A Druidic tradition (think of the people who built England's Stonehenge) calls the winter solstice “Alban Arthuan,” which means Light of Arthur, or “Alban Arthan,” which means Light of Winter. A poetic interpretation of the Light of Arthur is that the legendary figure of King Arthur (of “Knights of the Round Table” fame) still sleeps in a mountain, ready to return to his people if he is needed. The Druidic holiday colors are red, green, and white—again, colors that today are often associated with Christmas.

Ancient Rome celebrated Saturnalia for a week around the solstice. There were some nice aspects of the holiday—wars were interrupted by temporary truces, for example, and slaves were served by their masters—and there were some familiar customs such as exchanging gifts and lighting candles. However, apparently the holiday eventually started to become less fun, with too much wild behavior and even crime.

Other places in the world celebrate the solstice with bonfires, ritual baths and purification rites, feasting, and even special dances.

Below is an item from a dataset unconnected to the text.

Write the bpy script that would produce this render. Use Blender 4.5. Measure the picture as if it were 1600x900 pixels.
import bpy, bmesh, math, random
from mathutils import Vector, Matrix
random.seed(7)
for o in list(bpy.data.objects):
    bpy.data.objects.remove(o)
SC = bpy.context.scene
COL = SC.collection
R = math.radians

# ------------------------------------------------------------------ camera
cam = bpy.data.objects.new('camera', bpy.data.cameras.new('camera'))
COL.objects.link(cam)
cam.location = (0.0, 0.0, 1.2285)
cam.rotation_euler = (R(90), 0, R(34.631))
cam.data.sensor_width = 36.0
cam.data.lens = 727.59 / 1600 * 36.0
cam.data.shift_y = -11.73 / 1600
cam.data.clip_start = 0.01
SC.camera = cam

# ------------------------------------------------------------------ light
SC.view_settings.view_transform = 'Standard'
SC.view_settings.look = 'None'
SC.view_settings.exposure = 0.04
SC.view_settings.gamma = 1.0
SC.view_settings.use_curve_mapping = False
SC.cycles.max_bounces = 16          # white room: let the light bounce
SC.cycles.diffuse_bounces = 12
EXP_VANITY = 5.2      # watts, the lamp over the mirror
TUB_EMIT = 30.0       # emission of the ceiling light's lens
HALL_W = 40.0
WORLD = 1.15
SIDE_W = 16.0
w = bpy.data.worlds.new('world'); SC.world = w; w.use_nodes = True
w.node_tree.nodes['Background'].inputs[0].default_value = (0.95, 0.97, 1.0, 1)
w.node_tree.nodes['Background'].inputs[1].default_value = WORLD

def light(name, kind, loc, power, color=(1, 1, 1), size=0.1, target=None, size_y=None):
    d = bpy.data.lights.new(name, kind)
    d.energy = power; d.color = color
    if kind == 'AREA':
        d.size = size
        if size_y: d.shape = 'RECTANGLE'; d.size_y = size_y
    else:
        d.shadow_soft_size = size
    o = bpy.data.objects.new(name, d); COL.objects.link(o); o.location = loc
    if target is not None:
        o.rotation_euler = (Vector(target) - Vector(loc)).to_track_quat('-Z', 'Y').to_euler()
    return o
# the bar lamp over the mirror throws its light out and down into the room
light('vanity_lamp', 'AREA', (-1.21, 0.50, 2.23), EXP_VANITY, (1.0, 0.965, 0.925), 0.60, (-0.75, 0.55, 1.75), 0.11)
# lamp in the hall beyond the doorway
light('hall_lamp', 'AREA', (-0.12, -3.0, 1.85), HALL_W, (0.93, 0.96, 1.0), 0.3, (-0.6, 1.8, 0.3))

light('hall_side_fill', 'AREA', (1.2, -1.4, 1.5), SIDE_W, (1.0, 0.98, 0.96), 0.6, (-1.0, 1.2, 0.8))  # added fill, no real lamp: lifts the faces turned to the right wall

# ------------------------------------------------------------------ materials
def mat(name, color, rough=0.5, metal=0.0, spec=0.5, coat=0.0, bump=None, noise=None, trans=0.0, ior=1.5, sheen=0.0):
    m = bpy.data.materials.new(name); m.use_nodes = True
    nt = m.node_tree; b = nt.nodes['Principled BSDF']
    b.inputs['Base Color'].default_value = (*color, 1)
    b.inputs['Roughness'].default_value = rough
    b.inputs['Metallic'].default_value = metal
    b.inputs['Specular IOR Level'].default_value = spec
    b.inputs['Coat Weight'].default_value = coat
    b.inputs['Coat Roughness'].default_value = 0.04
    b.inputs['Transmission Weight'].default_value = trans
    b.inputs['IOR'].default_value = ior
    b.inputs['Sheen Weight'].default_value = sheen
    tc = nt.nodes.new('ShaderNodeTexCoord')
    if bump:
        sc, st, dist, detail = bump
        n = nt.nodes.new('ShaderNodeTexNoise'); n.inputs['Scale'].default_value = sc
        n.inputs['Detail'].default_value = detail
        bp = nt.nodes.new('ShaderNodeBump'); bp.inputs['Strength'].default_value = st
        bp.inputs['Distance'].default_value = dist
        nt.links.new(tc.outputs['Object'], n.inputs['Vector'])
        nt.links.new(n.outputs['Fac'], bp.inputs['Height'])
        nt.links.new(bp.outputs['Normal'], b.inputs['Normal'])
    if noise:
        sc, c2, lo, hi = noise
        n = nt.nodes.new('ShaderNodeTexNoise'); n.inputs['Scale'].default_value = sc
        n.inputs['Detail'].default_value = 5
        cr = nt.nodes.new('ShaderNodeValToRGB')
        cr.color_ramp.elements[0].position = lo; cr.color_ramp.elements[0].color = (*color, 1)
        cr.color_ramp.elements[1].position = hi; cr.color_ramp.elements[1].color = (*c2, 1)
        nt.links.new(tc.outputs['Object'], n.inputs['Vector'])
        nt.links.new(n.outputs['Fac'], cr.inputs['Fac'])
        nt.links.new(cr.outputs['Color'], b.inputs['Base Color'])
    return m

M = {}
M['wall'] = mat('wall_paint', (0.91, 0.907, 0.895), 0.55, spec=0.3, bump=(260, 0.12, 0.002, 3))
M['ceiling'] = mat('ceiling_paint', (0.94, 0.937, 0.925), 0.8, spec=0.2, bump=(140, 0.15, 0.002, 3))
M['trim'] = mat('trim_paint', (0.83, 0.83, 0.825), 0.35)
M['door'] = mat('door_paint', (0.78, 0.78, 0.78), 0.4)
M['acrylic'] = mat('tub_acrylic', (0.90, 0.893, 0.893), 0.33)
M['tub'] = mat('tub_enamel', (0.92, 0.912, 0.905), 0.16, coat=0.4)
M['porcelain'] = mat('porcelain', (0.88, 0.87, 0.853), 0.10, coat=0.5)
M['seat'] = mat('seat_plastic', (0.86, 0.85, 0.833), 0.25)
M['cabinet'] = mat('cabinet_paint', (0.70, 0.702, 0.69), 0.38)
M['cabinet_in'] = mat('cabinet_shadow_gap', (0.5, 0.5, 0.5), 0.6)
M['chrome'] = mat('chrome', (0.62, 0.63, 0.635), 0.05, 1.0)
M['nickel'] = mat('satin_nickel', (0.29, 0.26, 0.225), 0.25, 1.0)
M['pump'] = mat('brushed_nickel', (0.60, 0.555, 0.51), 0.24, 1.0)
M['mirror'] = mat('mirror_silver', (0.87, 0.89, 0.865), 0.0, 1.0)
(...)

Special places for celebrating the solstice...
  • Newgrange is a beautiful megalithic site in Ireland, with a huge circular stone structure estimated to be around 5,000 years old (older, even, than the Egyptian pyramids at Giza!). It was built so that a shaft of sunlight would illuminate a particular special spot on the dawn of winter solstice.
(By the way, a megalith is a huge stone used to build a structure or monument.)

  • The Sun Dagger of Chaco Canyon, New Mexico, was built about a thousand years ago. A modern-day artist noticed that, during the summer solstice, a slender beam of sunlight passing between two rock monoliths exactly bisected a spiral-shaped symbol. She came back to the spot on the winter solstice and, sure enough, a ray of sunlight bisected another, smaller spiral. Unfortunately, so many people have gone to see the sight of these daggers of sunlight, the trail eroded, the monoliths shifted, and the Sun Daggers no longer bisect the spirals!

  • The Great Zimbabwe in sub-Saharan Africa may have helped medieval astronomers track celestial bodies; modern-day scholars note that the brightest stars in Orion line up with several monoliths during the winter solstice.